Mit innovativen Bautechniken wird der Neubau für Deutschlands größtes Freilichtmuseum CO2-neutral und zum Leuchtturmprojekt nachhaltigen Bauens.
Ein westfälisches Dorf im Wandel von Zeit und Kultur ist das LWL Freilichtmuseum in Detmold und mit seinen rund 120 historischen Gebäuden zugleich das größte seiner Art in Deutschland. Unter – oder besser vor – diesen Häusern soll demnächst noch ein Neubau hinzukommen, der in den kommenden Jahrzehnten und Jahrhunderten vermutlich selbst als Zeugnis der Baukultur der frühen 2020er bleiben wird. Diese heute noch zeitgenössische Ära wird dann hoffentlich als jene betrachtet werden, in der sich nachhaltiges Bauen endlich etablierte. Das neue „Tor“ zum Freilichtmuseum könnte hierfür jedenfalls gut herhalten. ACMS Architekten aus Wuppertal planen, das Gebäudeensemble als Leuchtturmprojekt nachhaltigen Bauens zu errichten, und streben unter anderem eine Zertifizierung mit DGNB Platin an.
Baugeschichte und innovative ökologische Baukultur vereint
Die Funktion des neuen Eingangs- und Ausstellungsgebäudes besteht in der „didaktischen Vermittlung bauökologischer Zusammenhänge im historischen Kontext des Freilichtmuseums“. Dabei soll es praktisch Baugeschichte und innovative ökologische Baukultur miteinander vereinen – ersteres als Ausstellungshülle, letzteres als erlebbares Anschauungsobjekt.
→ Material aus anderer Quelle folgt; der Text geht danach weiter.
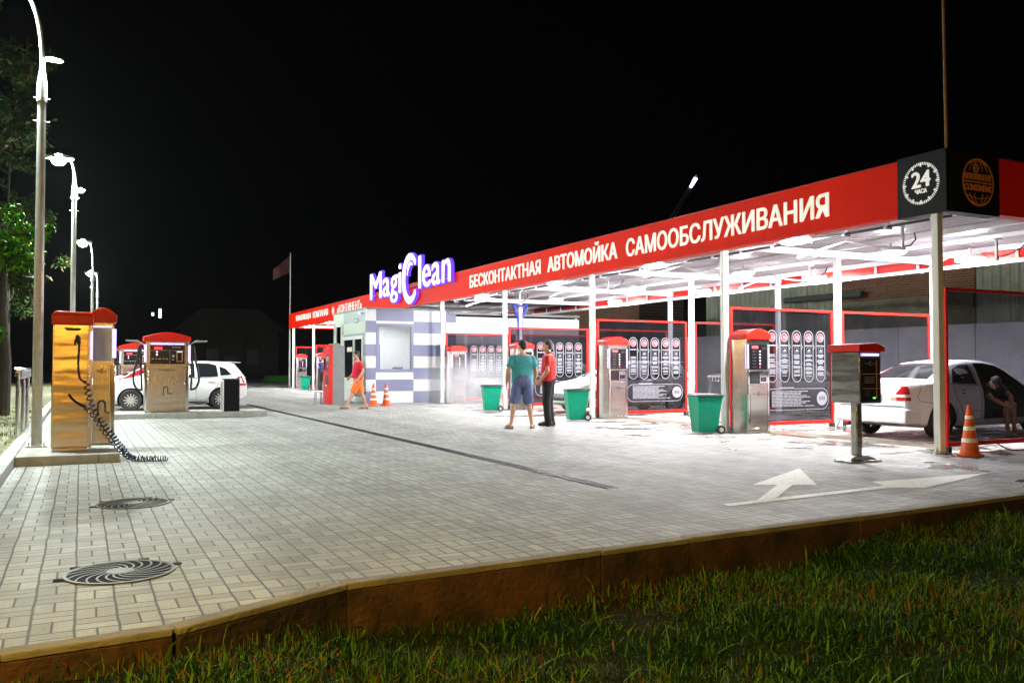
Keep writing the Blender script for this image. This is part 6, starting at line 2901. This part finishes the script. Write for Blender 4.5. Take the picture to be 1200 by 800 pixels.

Von den 5.000 Quadratmetern Bruttogeschossfläche sind etwa 900 Sonderausstellungen vorbehalten.
Ganzheitlich nachhaltiges Konzept
Das ganzheitlich nachhaltige Konzept des Ensembles sieht unter anderem eine kreislaufgerechte Verwendung von nachwachsenden oder recycelten Rohstoffen wie etwa Holz, Lehm oder Stroh sowie eine intelligente Gebäudestruktur und -konstruktion vor. Diese Bestandteile des Nachhaltigkeitskonzepts sind so optimiert, dass die anlagentechnische Unterstützung, die Museen häufig ressourcen- und emissionsintensiv macht, deutlich minimiert wird, ohne dabei den klimatisch-konservatorischen Standard einzuschränken. Der Energiebedarf der drei Baukörper soll komplett durch regenerative Energiequellen gedeckt werden.
Neutrale CO2-Bilanz
Zahlreiche weitere Maßnahmen – insbesondere die Verwendung emissionsarmer und recycelbarer Baustoffe – sollen dazu beitragen, dass der Neubau eine neutrale CO2-Bilanz über seinen Lebenszyklus aufweist. Hierzu zählen etwa tragende Stampflehmwände (mit Ressourcenverfügbarkeit aus der Baugrube), leim- und stahlfrei verbundene, wiederverwendbare Vollholzlamellenträger, CO2-reduzierte Betonrezepturen sowie eine Regenwassernutzung für das Brauchwasser sowie die Gebäudekühlung. Ebenso werden die Gebäude über eine passive Zuluft-Temperierung durch Erdkanäle und adiabate Kühlung, geothermisch gespeiste Bauteilaktivierung, eine Stromversorgung der Wärmepumpen über eine 350 kWp starke Photovoltaikanlage sowie ein KI-gestütztes selbstoptimierendes Energiemanagement verfügen.
Vorzeige- und Modellprojekt
Der Museumsneubau, übrigens mit ALLPLAN geplant, ist nicht nur ein Vorzeige-, sondern auch ein Modellprojekt. Die Planung zur Entwicklung der innovativen Bautechniken wird von dem Forschungsvorhaben ECOSIGHTS der Technischen Hochschule Ostwestfalen-Lippe, der Hochschule Bochum, der VHT Darmstadt und Weiteren begleitet. Im Rahmen des Forschungsprojekts werden „architektonische und bauklimatische Maßnahmen zum Bau und Betrieb nachhaltiger Museen“ entwickelt. Der innovative Ansatz im Speziellen und das Bauvorhaben im Allgemeinen erhalten mitunter Förderungen durch die Deutsche Bundesstiftung Umwelt, die Städtebau- und Kulturförderung sowie durch die REGIONALE 2022 („UrbanLand“).